◆ WHAT TO DO ◆
Reproduce exactly the lines of the material beneath, from the line that contains "for Blender 4.5." to the line that contains "bm, 'white', fence, bevel=0.001)", both included, and no other lines.

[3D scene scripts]
══════

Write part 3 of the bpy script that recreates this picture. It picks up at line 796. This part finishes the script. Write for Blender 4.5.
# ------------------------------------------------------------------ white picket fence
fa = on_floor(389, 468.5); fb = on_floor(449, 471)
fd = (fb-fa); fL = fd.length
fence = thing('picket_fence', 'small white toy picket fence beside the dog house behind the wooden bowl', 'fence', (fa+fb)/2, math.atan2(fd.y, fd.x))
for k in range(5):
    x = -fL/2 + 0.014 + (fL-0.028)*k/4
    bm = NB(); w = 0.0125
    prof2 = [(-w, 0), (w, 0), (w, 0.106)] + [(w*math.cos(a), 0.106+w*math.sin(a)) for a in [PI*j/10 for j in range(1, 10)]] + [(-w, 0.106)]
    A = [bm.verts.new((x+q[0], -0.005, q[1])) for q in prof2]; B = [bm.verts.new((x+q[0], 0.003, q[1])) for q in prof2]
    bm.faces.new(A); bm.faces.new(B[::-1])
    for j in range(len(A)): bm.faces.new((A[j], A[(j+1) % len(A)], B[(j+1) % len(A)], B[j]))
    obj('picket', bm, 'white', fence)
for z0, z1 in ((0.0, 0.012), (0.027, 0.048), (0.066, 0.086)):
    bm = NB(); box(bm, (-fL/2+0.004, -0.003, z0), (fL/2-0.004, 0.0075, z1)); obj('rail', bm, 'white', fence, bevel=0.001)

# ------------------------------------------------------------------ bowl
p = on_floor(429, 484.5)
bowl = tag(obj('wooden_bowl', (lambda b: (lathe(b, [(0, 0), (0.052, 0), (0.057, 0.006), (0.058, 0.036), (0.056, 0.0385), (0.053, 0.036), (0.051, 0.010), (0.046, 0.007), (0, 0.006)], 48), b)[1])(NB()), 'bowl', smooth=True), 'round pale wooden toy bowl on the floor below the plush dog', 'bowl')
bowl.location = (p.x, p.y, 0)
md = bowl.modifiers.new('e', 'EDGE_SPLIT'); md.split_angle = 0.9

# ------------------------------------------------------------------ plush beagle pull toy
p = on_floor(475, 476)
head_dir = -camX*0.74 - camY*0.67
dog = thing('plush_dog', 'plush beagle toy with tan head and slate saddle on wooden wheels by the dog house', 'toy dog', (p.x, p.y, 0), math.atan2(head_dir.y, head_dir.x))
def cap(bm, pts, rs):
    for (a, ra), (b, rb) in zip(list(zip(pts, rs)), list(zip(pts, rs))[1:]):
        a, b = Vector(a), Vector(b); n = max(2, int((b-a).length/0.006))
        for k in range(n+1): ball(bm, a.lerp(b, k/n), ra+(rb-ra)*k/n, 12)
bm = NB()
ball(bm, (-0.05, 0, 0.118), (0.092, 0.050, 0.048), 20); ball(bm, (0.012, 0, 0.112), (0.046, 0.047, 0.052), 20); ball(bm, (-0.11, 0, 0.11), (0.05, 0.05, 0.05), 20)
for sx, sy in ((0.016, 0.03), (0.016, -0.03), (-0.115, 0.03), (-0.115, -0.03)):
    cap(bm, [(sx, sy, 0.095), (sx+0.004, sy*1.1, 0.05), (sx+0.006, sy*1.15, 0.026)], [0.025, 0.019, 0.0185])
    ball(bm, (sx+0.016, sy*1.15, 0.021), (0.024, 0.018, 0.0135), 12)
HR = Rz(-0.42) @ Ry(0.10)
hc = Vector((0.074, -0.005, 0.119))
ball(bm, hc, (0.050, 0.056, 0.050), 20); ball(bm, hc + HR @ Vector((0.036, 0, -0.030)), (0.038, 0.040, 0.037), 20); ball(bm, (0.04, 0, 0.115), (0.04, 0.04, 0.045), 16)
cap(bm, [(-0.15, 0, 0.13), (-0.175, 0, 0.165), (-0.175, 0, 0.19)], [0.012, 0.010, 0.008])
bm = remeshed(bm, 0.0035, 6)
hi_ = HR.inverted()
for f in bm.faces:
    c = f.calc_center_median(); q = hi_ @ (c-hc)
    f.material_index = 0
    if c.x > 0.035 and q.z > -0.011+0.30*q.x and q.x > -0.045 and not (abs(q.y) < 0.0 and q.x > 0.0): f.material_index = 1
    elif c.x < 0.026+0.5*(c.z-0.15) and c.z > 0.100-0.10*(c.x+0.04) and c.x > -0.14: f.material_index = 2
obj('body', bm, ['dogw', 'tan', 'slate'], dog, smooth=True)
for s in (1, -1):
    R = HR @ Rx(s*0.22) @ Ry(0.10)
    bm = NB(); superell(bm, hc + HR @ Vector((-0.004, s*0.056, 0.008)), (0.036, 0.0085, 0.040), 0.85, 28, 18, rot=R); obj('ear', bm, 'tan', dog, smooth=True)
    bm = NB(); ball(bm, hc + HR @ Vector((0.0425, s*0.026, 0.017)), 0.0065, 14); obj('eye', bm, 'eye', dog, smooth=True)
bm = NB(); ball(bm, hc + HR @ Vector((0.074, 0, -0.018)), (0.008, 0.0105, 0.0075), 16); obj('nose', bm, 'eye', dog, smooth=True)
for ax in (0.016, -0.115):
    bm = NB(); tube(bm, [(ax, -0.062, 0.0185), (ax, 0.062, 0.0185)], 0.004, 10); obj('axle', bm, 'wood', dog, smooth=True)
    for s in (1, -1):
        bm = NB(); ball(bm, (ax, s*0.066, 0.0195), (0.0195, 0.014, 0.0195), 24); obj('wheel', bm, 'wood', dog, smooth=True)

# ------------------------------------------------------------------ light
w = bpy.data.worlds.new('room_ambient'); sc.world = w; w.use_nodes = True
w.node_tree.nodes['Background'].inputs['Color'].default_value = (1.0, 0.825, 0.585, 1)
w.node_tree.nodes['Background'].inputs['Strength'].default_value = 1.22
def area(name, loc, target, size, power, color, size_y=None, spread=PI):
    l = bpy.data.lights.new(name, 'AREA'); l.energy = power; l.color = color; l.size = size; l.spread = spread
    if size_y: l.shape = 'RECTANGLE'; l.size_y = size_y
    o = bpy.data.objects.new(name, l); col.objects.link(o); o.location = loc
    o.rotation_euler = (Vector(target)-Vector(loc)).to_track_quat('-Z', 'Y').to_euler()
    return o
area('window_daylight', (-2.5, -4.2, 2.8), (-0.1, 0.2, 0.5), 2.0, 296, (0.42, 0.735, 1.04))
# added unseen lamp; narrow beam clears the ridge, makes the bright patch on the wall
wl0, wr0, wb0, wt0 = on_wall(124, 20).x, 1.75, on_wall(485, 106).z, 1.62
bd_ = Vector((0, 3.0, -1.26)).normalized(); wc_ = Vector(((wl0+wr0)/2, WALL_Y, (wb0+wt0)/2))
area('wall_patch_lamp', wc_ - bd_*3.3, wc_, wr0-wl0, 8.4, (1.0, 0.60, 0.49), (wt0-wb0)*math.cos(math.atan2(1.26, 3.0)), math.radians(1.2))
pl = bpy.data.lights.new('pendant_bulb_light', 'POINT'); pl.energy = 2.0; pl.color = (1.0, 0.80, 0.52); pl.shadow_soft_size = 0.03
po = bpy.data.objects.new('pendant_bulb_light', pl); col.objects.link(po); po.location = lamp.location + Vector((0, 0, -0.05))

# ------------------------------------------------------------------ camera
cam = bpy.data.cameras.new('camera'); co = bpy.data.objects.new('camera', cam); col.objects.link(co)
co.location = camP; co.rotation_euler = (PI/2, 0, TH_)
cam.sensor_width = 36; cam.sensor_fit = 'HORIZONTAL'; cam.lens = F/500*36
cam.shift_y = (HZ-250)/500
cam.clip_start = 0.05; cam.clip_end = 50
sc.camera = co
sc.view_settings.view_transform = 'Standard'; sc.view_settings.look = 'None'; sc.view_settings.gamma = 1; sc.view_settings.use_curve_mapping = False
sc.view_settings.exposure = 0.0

══════

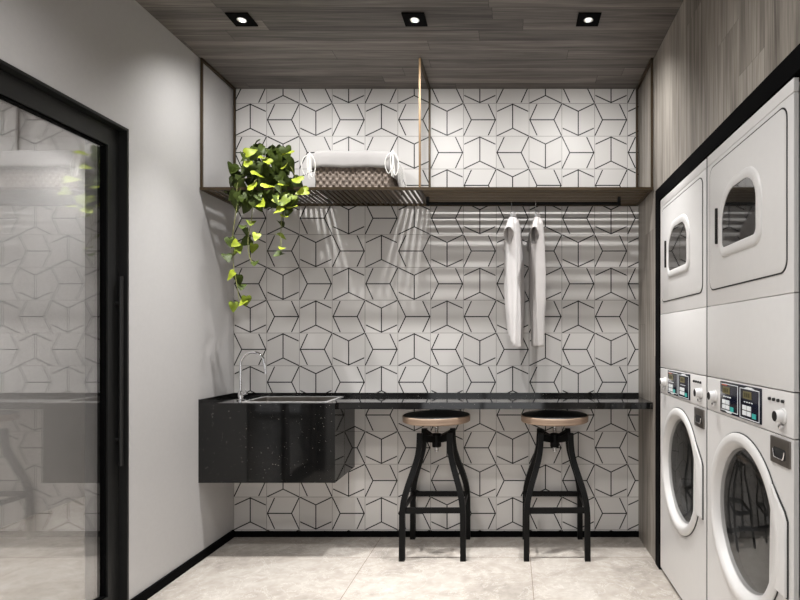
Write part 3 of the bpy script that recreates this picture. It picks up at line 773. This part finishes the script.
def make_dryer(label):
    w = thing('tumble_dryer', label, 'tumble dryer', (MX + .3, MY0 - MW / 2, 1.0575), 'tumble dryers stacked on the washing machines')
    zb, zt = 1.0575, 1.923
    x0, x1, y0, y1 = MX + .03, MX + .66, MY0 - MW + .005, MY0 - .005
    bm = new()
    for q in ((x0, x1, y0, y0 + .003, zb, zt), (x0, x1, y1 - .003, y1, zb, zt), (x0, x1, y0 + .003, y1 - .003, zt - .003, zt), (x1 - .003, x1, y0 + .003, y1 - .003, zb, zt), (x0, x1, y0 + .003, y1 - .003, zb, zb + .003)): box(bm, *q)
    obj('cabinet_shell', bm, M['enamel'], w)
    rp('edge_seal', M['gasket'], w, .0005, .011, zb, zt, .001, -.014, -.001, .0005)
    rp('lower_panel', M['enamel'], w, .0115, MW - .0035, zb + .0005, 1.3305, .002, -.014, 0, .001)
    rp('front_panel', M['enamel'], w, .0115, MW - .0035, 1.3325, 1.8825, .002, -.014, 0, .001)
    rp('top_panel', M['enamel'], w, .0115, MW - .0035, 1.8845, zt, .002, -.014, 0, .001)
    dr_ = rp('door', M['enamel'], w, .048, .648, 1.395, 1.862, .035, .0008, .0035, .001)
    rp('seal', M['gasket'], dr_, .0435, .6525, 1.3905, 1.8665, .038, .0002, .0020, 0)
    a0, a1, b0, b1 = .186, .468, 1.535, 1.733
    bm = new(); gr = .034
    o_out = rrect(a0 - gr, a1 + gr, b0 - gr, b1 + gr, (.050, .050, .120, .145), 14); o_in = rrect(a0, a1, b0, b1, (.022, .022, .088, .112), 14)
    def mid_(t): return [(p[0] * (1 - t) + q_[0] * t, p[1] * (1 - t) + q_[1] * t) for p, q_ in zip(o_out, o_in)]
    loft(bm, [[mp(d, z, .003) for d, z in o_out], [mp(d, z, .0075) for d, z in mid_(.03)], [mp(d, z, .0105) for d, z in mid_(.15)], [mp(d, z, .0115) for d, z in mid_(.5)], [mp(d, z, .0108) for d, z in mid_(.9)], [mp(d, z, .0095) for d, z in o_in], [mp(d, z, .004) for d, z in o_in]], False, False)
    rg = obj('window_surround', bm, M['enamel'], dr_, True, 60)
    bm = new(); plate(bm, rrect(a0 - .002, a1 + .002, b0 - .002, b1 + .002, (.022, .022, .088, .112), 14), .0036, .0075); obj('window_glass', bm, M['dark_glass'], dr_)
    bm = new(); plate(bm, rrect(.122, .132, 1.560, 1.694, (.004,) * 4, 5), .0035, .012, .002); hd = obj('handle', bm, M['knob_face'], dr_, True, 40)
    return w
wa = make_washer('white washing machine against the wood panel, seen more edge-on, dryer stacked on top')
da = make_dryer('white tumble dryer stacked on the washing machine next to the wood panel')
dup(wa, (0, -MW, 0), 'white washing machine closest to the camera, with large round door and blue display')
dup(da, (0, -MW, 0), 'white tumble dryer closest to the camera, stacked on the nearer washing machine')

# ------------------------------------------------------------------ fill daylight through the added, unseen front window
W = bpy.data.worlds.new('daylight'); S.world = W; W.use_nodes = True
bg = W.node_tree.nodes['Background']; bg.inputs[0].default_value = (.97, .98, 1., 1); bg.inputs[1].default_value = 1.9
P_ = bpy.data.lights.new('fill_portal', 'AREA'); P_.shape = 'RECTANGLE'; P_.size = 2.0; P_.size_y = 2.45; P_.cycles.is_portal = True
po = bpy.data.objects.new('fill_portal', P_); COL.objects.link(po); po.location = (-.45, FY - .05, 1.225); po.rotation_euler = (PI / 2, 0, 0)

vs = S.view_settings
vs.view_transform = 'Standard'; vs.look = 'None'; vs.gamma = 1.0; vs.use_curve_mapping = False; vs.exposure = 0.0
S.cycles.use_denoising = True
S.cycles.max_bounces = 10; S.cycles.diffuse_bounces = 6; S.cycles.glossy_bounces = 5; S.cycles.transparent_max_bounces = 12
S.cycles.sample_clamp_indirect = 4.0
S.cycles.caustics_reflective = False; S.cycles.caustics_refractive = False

══════

◆ WRITTEN RESPONSE ◆
Write part 3 of the bpy script that recreates this picture. It picks up at line 796. This part finishes the script. Write for Blender 4.5.
# ------------------------------------------------------------------ white picket fence
fa = on_floor(389, 468.5); fb = on_floor(449, 471)
fd = (fb-fa); fL = fd.length
fence = thing('picket_fence', 'small white toy picket fence beside the dog house behind the wooden bowl', 'fence', (fa+fb)/2, math.atan2(fd.y, fd.x))
for k in range(5):
    x = -fL/2 + 0.014 + (fL-0.028)*k/4
    bm = NB(); w = 0.0125
    prof2 = [(-w, 0), (w, 0), (w, 0.106)] + [(w*math.cos(a), 0.106+w*math.sin(a)) for a in [PI*j/10 for j in range(1, 10)]] + [(-w, 0.106)]
    A = [bm.verts.new((x+q[0], -0.005, q[1])) for q in prof2]; B = [bm.verts.new((x+q[0], 0.003, q[1])) for q in prof2]
    bm.faces.new(A); bm.faces.new(B[::-1])
    for j in range(len(A)): bm.faces.new((A[j], A[(j+1) % len(A)], B[(j+1) % len(A)], B[j]))
    obj('picket', bm, 'white', fence)
for z0, z1 in ((0.0, 0.012), (0.027, 0.048), (0.066, 0.086)):
    bm = NB(); box(bm, (-fL/2+0.004, -0.003, z0), (fL/2-0.004, 0.0075, z1)); obj('rail', bm, 'white', fence, bevel=0.001)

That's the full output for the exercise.